Throughout the first semester, the electro-mechanical design revolved around the materials needed to produce realistic haptic feedback derived from data collected from the lathe. The first iterations consisted of a design that held the basic components necessary for the lathe simulator to operate. For the second iteration, a more sophisticated design was produced in order to test the teachability of the lathe simulator on users. The lastest design embodies the goals previously stated and was reduced in size to compactly fit important components.

 

Accomplishments

 

I. Inexpensive Design

One of the main goals that the team strived for was to make the lathe simulator inexpensive in order to make it as accessible to users as possible. To achieve this low-cost lathe simulator, the mechanical design of the simulator consisted of 3D printed material and laser cut acrylic. Both were used to reduce the cost and manufacturing time.

In terms of the electronics used within the simulator, the costs were kept down by integrating the simulator into as few parts and connected as possible. Using a PCB isn’t only inexpensive from a manufacturing standpoint, it also reduces the labor that is required to connect all other components in the way that the original prototype was assembled. The cost of other electronics selected to interact with the PCB were also kept to a minimum by choosing widely available parts such as Arduino Nano’s as a microcontroller in charge of interpreting logic, and a motor controller based on widely available high current H-bridge transistors. The other components such as the motor were chosen for their physical capabilities as well as availability through a major supplier like Pololu. The other components such as the e-stop button and fan were inexpensive and available through Amazon. The electronic components of the simulator make up most of the cost, especially the motor, being the most expensive part at $40 per unit. The total cost of the simulator components adds up to a per unit cost of $115.  

II. Efficient Medium for Accurate Haptic Feedback

One of the most important aspects of the mechanical design that aided in the realism of the lathe simulator was the handwheel design. To best mimic that handwheel on the real lathe the team created a CAD replica of the handwheel on the lathe and 3D printed the part. In addition to this the team ran data collection trials on a machine shop lathe as outlined in the next section to understand the torques the user would feel based on drill depth and drilling speed. This data was used as a baseline for the motor torque and angular velocity requirements. All electronic components necessary  to produce the realism of a lathe are connected through a PCB designed to support an arduino nano, Pololu motor, motor controller, and E-stop button.

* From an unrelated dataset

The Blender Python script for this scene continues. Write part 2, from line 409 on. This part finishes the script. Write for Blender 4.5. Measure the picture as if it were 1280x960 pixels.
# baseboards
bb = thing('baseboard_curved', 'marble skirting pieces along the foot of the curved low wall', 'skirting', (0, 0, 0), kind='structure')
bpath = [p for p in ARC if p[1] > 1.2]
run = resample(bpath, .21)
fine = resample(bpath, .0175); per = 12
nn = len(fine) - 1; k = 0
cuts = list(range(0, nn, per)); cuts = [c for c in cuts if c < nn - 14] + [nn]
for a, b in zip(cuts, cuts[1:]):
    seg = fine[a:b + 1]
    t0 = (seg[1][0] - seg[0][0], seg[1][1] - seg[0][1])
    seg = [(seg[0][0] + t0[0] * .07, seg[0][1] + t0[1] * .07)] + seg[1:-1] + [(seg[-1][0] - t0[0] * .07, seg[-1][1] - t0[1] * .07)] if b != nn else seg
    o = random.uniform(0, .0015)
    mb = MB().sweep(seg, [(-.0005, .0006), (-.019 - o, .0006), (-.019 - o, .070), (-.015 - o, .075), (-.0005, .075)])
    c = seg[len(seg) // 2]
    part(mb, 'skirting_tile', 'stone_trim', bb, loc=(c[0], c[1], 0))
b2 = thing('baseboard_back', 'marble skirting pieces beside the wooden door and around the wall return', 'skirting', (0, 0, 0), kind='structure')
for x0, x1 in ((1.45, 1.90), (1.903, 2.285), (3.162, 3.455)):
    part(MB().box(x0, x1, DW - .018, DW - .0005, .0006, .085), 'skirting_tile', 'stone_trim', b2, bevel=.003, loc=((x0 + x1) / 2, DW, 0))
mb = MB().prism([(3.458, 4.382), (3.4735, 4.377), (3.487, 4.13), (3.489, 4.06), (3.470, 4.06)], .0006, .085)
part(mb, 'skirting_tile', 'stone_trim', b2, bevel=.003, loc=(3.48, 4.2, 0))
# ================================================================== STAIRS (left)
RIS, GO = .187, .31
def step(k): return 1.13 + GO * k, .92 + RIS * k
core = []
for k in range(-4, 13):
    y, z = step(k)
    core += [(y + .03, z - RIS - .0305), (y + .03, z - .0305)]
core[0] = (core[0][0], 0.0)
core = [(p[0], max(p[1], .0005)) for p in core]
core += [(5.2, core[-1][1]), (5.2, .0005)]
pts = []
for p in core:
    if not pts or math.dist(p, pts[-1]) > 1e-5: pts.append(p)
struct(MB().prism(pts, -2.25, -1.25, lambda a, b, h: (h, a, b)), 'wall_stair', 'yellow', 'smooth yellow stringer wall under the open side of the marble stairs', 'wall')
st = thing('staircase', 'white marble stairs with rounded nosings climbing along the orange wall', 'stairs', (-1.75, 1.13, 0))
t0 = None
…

III. Easy to Ship and User Friendly

To ensure the simulator is able to ship easily and at low-cost, the team made sure that the simulator fit in a large USPS flat rate box. The dimensions of the simulator currently are 4.5 x 5.75 x 3.25 which fit within the large flat rate box which has dimensions of 12 1⁄4″ x 12 1⁄4″ x 6″. The team also made a user friendly design that allows the user to simply plug the device into an outlet to provide it with power. To make sure the simulator does not move while in use, a screw-clamp design was produced that makes it easy for the user to screw the simulator on a table edge with no additional tools necessary.

 

Newest Generation

 

Taking on the third generation of the simulator seen in Figure 1, the design team hoped to fulfill the few final goals of decreasing the size of the simulator housing, as well as decreasing the complexity of the wiring. To do this, a second revision of the PCB was developed in a compact footprint that could use the motor controller and arduino as shields, eliminating the need for breadboards within the housing entirely. All connections are now through the PCB with the exceptions of the wires that lead power into the housing and the wires that input encoder data to the arduino. The final revision also eliminates the load cell in the handle, also eliminating the need for a slip ring. The handwheel is now one solid piece and connects directly to the motor’s output shaft. To secure this simulator to the working surface, the mounting bolts are now integrated into the body of the simulator eliminating the need for additional c-clamps that were required to secure the second generation to the table. A clear acrylic top was used to allow users to view the inner workings of the simulator and teach about haptic control systems in a visual way. 

   

Figure 1. First, second and third iterations of electro-mechanical design.

 

 

Figure 2. Final Simulator design, fully assembled.